Guillermo Osses, head of global emerging market debt at HSBC Global Asset Management, says asset allocation has become more tactical and his team has moved cash levels up or down more agressively, depending on the opportunities in the market.

Osses says in a total return strategy he is benchmark-agnostic and tries to capture the best opportunities.

At the end of March, net investments were 30%. The remainder was not necessarily held in cash, but in near-cash investments that are neutral in terms of risk.

Today, net investments are in excess of 80%, with 72% in hard currency-denominated positions and another 10% in long currency positions.

“In the past, we used to be a lot more gradual when we made allocations,” he says. “Now we are more risk-averse and more tactical.”

Osses and his team tend to focus corporate exposure in stronger BB ratings with good quality. He warns that what people underappreciate is the withholding taxes of up to 20% that incur when buying local currency denominated corporate debt.

This is common in almost all countries for investors based in the US or Europe, and Osses says it is “high enough to make it difficult for local corporate bond markets do develop”.

He adds that while there are opportunities in high yield debt, mandates often put a constraint on the manager.

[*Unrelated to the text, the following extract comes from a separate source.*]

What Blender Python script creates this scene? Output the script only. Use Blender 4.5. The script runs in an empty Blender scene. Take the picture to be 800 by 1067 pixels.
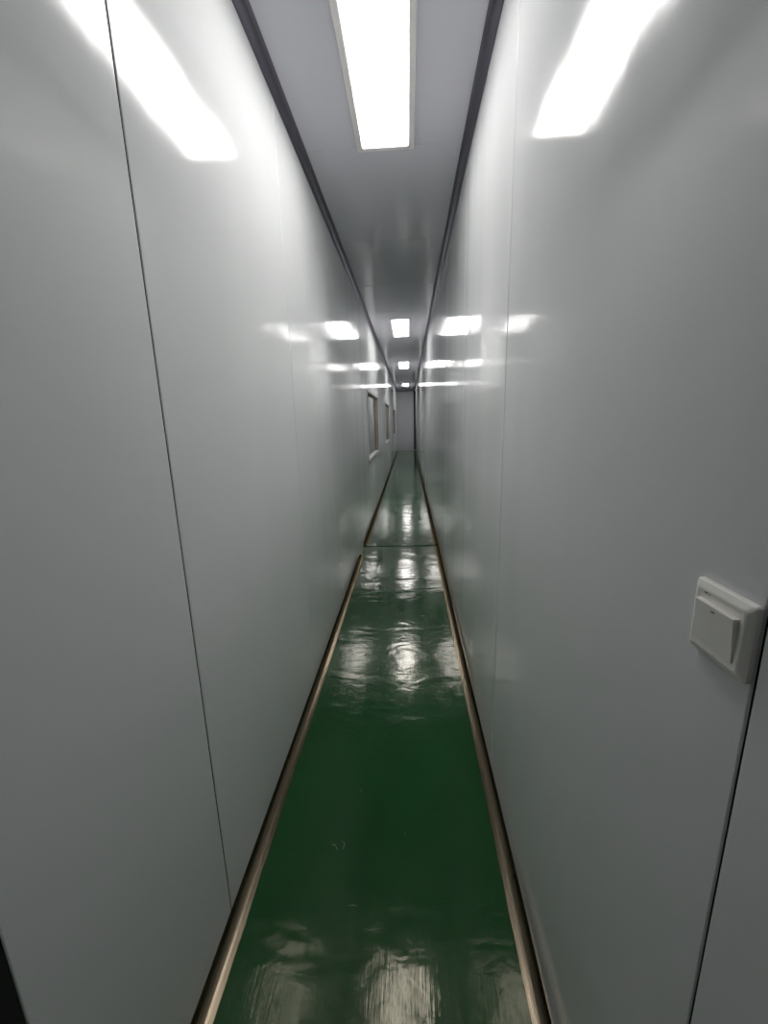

The market has matured and it has become easier to outperform the benchmark by reducing credit quality and put money into higher yielding debt.

“Emerging market debt as an asset class is still evolving,” Hall says. “Over time, the breadth of opportunities within this asset class will grow.”

Naranjo says emerging markets have become more transparent. “Emerging markets realised that what they need to make investors confident is a rule of law, such as property laws,” he says. “They have made a great effort to make investors feel protected.”

FLUCTUATIONS
Data for such movements is often not immediately available or based on estimates. Though Naranjo says there has definitely been a sell-down in recent weeks, the developments are a far cry from the Asian crisis, for example. At that time, he says, “from one day to the next”, investors started selling down emerging markets – regardless of their location.

“Emerging markets know this all too well,” he says of the recent risk aversity. “If you are an emerging market, it doesn’t matter if you’re in South America or Asia. It is the same with Spanish companies; it doesn’t matter if you are profitable or not, you are Spanish.”

He says such fluctuations are the reason many emerging markets have imposed investment restrictions.

Despite the recent perceived rotation, Naranjo says there is so much money invested in emerging markets these days that it would be hard to pull it all out.

Ed Moisson, head of UK and cross-border research at Lipper, shares this line. He says the sheer scale of inflows to bond funds – particularly in global, high yield, emerging market and flexible funds – in recent years means it would take many more months for allocations to be rotated.